Finding any energy stock with the sort of upside potential a doubling over the next three years would imply is difficult. But picking a company with a very robust dividend yield (and one which I think should eventually come down as the company’s share price rises over time), it’s entirely feasible to see the kind of 20% or so annual return that would be required to get to such a result.
One of the top energy stocks I think has this kind of upside potential right now is Enbridge (TSX:ENB). The pipeline operator has seen rather impressive growth in recent years, as the chart below shows. However, I think there’s still plenty of upside potential ahead, particularly if certain trends continue over the course of the next few years.
Aside from the fact that ENB stock has already doubled over the course of the past five years, here’s why I think Enbridge is one company many growth investors may be overlooking right now.

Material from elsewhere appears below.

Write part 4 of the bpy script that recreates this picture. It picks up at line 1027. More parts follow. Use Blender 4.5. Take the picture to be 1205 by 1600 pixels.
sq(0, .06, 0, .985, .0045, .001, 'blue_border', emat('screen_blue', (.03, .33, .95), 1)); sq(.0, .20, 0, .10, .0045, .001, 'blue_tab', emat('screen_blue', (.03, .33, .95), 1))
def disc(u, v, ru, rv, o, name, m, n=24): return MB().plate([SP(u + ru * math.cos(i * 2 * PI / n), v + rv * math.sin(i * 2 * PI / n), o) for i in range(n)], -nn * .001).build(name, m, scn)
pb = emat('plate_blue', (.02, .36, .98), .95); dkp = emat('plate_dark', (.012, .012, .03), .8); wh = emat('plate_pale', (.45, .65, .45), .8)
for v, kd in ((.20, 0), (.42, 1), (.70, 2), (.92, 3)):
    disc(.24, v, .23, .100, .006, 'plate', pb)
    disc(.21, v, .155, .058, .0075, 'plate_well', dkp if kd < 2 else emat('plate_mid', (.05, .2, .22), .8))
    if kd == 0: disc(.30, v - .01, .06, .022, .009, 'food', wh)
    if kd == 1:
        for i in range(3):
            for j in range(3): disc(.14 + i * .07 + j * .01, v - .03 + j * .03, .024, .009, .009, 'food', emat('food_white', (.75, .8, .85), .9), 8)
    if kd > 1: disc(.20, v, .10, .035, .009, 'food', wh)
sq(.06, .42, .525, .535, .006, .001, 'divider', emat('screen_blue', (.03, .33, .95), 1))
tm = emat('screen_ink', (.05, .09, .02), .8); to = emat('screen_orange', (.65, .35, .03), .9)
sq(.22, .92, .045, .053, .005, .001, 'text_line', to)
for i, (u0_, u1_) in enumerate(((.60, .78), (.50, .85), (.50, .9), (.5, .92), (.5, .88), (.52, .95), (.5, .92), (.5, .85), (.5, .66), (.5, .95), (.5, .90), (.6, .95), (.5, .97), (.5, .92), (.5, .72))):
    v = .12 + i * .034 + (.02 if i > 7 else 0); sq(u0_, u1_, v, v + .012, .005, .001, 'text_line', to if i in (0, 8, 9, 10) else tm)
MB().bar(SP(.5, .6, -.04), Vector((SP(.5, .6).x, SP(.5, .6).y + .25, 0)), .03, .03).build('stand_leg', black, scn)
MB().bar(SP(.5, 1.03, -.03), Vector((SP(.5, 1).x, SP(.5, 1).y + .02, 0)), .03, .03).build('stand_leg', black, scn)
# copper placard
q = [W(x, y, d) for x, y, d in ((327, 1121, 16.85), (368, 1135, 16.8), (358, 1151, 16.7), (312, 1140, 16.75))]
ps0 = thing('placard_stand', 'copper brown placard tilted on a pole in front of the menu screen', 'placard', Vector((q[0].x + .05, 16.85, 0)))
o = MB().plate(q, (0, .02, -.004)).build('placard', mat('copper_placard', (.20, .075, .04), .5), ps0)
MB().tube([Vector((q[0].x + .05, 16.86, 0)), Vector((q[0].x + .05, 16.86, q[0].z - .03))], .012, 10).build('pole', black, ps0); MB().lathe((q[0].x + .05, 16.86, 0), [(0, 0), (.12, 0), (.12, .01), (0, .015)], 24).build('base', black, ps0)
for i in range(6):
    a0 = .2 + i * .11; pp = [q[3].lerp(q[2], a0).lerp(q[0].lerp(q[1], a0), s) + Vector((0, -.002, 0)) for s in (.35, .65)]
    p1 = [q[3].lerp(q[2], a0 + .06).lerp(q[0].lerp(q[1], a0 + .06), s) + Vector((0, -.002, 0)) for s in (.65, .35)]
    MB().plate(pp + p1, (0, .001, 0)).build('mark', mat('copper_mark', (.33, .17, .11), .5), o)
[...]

Exceptional recent earnings performance
One of the things I like about Enbridge’s rise (shown above) is that there’s about as strong of a fundamental basis for this move as in any company I look at right now.
In fact, the company’s first-quarter (Q1) report surged past expectations on most fronts. The company’s revenue surged more than 22% on a year-over-year basis. This drove adjusted earnings to rise 12% (with Generally Accepted Accounting Principles earnings actually surging 43% over the same quarter the year prior) as the company ramped up its efficiency metrics and made operating efficiency a strategic priority and point of emphasis in terms of execution.
Despite these strong earnings metrics, Enbridge’s valuation remains very attractive. Shares of ENB stock trade at just 21 times forward earnings, putting this stock in value territory, at least in my books. Any company that can grow its earnings per share at twice the rate of its forward price-to-earnings multiple is one I want to consider in any environment.
Strong growth outlook
Of course, buying a stock that trades at half its forward growth rate is a great thing. But that given company will need to deliver on this expected growth moving forward.
In the case of Enbridge, I think there are reasons for investors to remain confident in the company’s ability to do just that. The company has reaffirmed its forward guidance, suggesting the company should produce between $5.50 and $5.90 per share in free cash flow. Over the long term, the company expects to produce mid-single-digit earnings growth. So, there may be some slowing, but not much over time.
And given the predictable nature of the company’s revenues (which are locked in due to long-term contracts with the company’s key customers), this is a stock with plenty of upside potential over time, in my view.
A doubling in value over the next three years is certainly possible — Enbridge has done this before and could do it again. If market conditions cooperate, I could see even higher returns over the next three years as a decent probability.